When implementing climate accountability frameworks, governments in Canada can look to the experience from other jurisdictions we present in our case studies. First, they should implement frameworks that include the common elements we identify in Section 2. To deliver on the governance processes and transparency mechanisms that a climate accountability framework requires to function effectively, all six of these common elements must be in place:

▶  Formalizing climate governance structures and processes

▶  Clearly defining roles and responsibilities

▶  Establishing interim emissions reduction milestones

▶  Producing action plans to meet milestones

▶  Requiring monitoring and reporting

▶  Broadening the scope beyond reducing emissions

Second, governments in Canada should implement these common elements consistent with best practices. The best practices we identify in Section 2 include the following:

▶  Legislating governance structures, processes and long-term targets

▶  Ensuring independent advice and assessment

Supporting a whole-of-government approach

Providing clarity on how milestones are set and will evolve

Defining emissions reduction milestones as cumulative carbon budgets

Linking progress on milestone commitments to policy course corrections

Requiring government to provide formal responses to independent advisory reports

Integrating multiple objectives into pathways and policy

2. The federal government should set legally binding emissions milestones only at the national level

Legally binding milestones are particularly important at the national level given Canada’s commitments under international processes. As such, we provide additional advice specifically to the federal government.

We recommend that a federal climate accountability framework set binding milestones only at the national level. Legally binding sectoral or provincial and territorial milestones risk creating a rigid approach that raises the overall cost of reducing emissions. In the absence of a trading mechanism, binding subnational milestones would force GHG reductions in particular parts of the economy or regions when there are more cost- effective or practical options to reduce emissions elsewhere. Moreover, binding subnational milestones would require governments to directly confront difficult decisions about regional burden-sharing (sectoral milestones would do the same, albeit indirectly) only to have these debates resurface when the details of policy mechanics were being discussed. Forcing these debates to occur at the early, milestone-setting stage is likely to be divisive. It risks making it even more challenging to move over time toward better policy coordination and convergence in federal and subnational policy ambition.

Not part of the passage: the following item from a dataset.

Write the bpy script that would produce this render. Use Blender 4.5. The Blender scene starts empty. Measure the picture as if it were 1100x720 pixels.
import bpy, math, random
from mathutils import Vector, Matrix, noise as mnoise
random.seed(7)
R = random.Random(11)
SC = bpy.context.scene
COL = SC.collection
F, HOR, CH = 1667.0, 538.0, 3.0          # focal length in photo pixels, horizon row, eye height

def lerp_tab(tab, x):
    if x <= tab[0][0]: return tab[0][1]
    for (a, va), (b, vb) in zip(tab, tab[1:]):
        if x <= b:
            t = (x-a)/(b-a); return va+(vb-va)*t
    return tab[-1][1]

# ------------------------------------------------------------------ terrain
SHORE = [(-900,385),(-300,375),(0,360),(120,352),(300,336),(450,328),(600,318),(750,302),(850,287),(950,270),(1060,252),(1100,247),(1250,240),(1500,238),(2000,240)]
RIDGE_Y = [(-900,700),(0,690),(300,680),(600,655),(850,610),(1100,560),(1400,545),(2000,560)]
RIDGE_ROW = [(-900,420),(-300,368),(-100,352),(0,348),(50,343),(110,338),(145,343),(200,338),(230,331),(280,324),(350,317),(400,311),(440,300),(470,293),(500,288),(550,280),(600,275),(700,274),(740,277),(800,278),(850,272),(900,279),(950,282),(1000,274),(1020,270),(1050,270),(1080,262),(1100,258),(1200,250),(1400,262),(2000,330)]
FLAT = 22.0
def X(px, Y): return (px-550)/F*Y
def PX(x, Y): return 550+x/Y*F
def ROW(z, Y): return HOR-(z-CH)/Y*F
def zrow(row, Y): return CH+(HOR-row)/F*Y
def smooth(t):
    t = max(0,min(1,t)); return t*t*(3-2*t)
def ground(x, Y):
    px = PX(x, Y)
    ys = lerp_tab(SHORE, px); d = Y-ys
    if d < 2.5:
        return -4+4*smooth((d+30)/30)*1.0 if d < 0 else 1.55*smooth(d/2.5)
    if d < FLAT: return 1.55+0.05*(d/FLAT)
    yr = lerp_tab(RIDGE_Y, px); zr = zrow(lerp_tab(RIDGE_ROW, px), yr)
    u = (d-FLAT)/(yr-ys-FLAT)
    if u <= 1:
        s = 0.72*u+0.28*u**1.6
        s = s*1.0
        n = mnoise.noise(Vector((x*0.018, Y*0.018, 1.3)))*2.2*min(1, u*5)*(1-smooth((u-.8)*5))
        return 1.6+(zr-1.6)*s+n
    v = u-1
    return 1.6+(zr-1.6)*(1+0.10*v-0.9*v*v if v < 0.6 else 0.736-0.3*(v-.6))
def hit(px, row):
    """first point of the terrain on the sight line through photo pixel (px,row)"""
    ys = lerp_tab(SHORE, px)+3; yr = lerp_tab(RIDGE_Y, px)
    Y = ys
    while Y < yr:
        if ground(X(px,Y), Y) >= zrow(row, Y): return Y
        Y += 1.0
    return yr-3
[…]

However, it is useful to provide public information on the contributions provinces, territories, and sectors are projected to make to the national budget or target to illustrate implications of pathways rather than to prescribe explicit reductions at these levels. Detailed projections strike a balance by providing public, transparent projections for sectors and regions that can guide policy while still remaining non-binding. They can increase transparency, helping to inform challenging conversations about the contributions of different sectors and regions.

In terms of process, we recommend that the federal government set the national milestone pathway in consultation with other governments, stakeholders, Indigenous Peoples, and a non-partisan expert advisory body. Allowing the federal government to make the final decision, but with requirements that it consult widely, ensures that regional and sectoral circumstances and diverse perspectives are considered without paralyzing the pathway process. Similarly, including reporting obligations that require the federal government to justify its decision in the event it rejects the expert body’s advice creates incentives to ensure milestones are rooted in evidence and science.

3. The federal government should continue to create incentives for provinces, territories, Indigenous governments, and municipalities to implement stringent climate policies

Different orders of government have different policy instruments available. Efforts to tackle climate change will be most effective and efficient when a wide range of these instruments is brought to bear. Focusing only on federal levers, for instance, would force the federal government to rely on instruments that might not always be well suited to reducing emissions from particular sources. For example, only provinces and territories can implement building codes. Municipalities make many of the zoning and inf rastructure decisions that affect urban form and its implications for GHG emissions. Indigenous governments can best identify challenges and opportunities unique to their own context and inform or implement policy in response. A multi-jurisdictional approach offers a way of realizing the benefit of bringing an array of policy instruments to bear.

To implement such a multi-jurisdictional approach, the federal government should continue to encourage policy ambition, implementation, and coordination across all orders of government. Doing so would provide governments with both the opportunity and the motivation to customize policy according to local circumstances and priorities.

To ensure that overall climate policy in Canada is and remains sufficient to reach national milestones, the federal government should use federal policy “backstops.” This could include, for example, increases in the federal benchmark carbon price, increases to the stringency of the planned Clean Fuel Standard, or new policies altogether. Where possible, provinces and territories should have the opportunity to seek equivalency if they have policies that achieve equivalent outcomes. This would provide provinces, territories, and Indigenous governments with an opportunity to customize policy to fit their unique contexts, while still supporting national milestones and long- term targets.1

A collaborative, multi-jurisdictional approach will require complex and at times difficult engagement, assessment, and dialogue, but it also offers the best chance of making climate policy in Canada politically resilient. An approach that does not rely entirely on policy from one order of government has the greatest chance of avoiding backsliding in the event that new governments come to power wishing to reverse course on climate policy. On the one hand, encouraging provinces, territories, Indigenous governments, and municipalities to act meaningfully—and leaving space for them to do so—ensures that a strong base of climate policies will remain in place regardless of the future level of federal ambition. On the other, having federal climate policy backstops ensures that strong climate policy will remain intact across the country in the event that, for example, some provinces or territories elect governments seeking to repeal stringent climate policies (as has been the case with certain elements of the Pan-Canadian Framework). The potential to enhance political resiliency of climate policy is in fact the strongest argument in favour of a collaborative multi-jurisdictional approach.

  1. In some circumstances, however, federal policies may be more appropriate than provincial and territorial ones. For example, there may be more value to having a harmonized national approach or consistent compliance obligations in some areas or where provincial and territorial policy development or implementation capacity is a constraint. Provincial and territorial governments may also find that in some casesthe costs of developing a regionally specific policy outweigh the benefits and instead choose to adopt a federal policy (as some provinces have done with the federal carbon pricing backstop).